If you’re considering buying a condominium as your first home or as a retirement home in a few years, you may be thinking that you won’t need to carry homeowners insurance because the condominium association will have everything covered. This, however, isn’t true at all.
Home Insurance
You still need homeowners insurance if you own a condo, but the insurance will be more specialized. In fact, a condominium insurance policy is sort of like a mix between traditional homeowners insurance and renters insurance that you would have if you lived in an apartment.
What it Covers
Because you don’t actually own the structure of the condominium, your condo association will pay damages for anything up to the outside, structural walls of your condo and any damages to the common areas of the condominium units. You, however, technically own everything inside those walls, and you’ll have to pay for insurance to cover any damages that may happen to them.
So your condominium insurance, like a homeowners insurance policy, will cover all the structural parts of the condo that you actually own. If you have a kitchen fire, it will replace drywall, repair electrical and plumbing, and put down new tile on the floor, for instance. Your condominium association will most likely not take care of these damages.
Condo insurance will also pay for your personal belongings inside your condo. In order to figure out what these things are worth, take an inventory down to the last pair of jeans. That way, you know you can take out an insurance policy for the right amount. If you have very valuable things like original artwork and expensive jewelry in your condo, you may have to take out a separate insurance policy for them.
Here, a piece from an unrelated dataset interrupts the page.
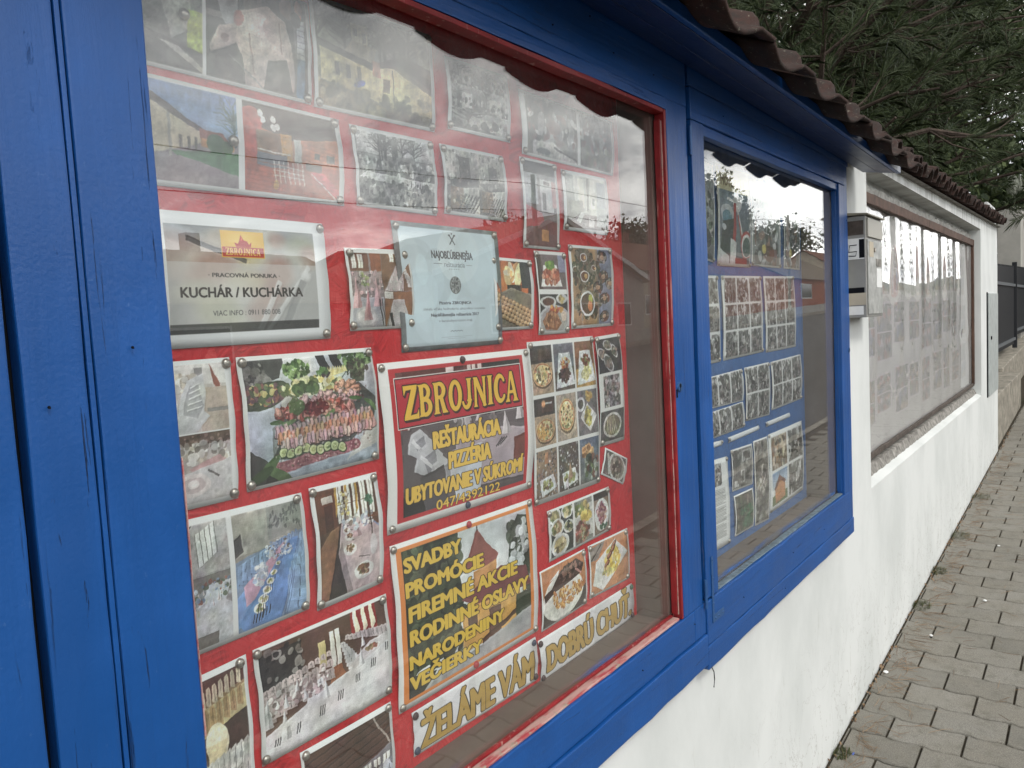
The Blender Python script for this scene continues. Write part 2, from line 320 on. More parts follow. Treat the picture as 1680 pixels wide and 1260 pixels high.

Like homeowners insurance, condo insurance will also cover liability up to a certain amount. So if your dog bites someone or your kitchen fire causes damage to your neighbors walls or roof, your insurance will cover the damages and any legal proceedings that they cause.
How to Get it
Before you apply for condo insurance through a private insurance company, check your condominium association’s by-laws to see what is and is not covered by your association fees. Some aspects of liability, for instance, may be paid by the association, while others may not.
Home Insurance
Then, start asking around about condo insurance. Search online or call insurance companies you know of. Not every insurance company offers condo insurance, and those who do may have widely differing rates. Get lots of quotes on condominium insurance until you find the provider and the plan that are right for your needs and your budget.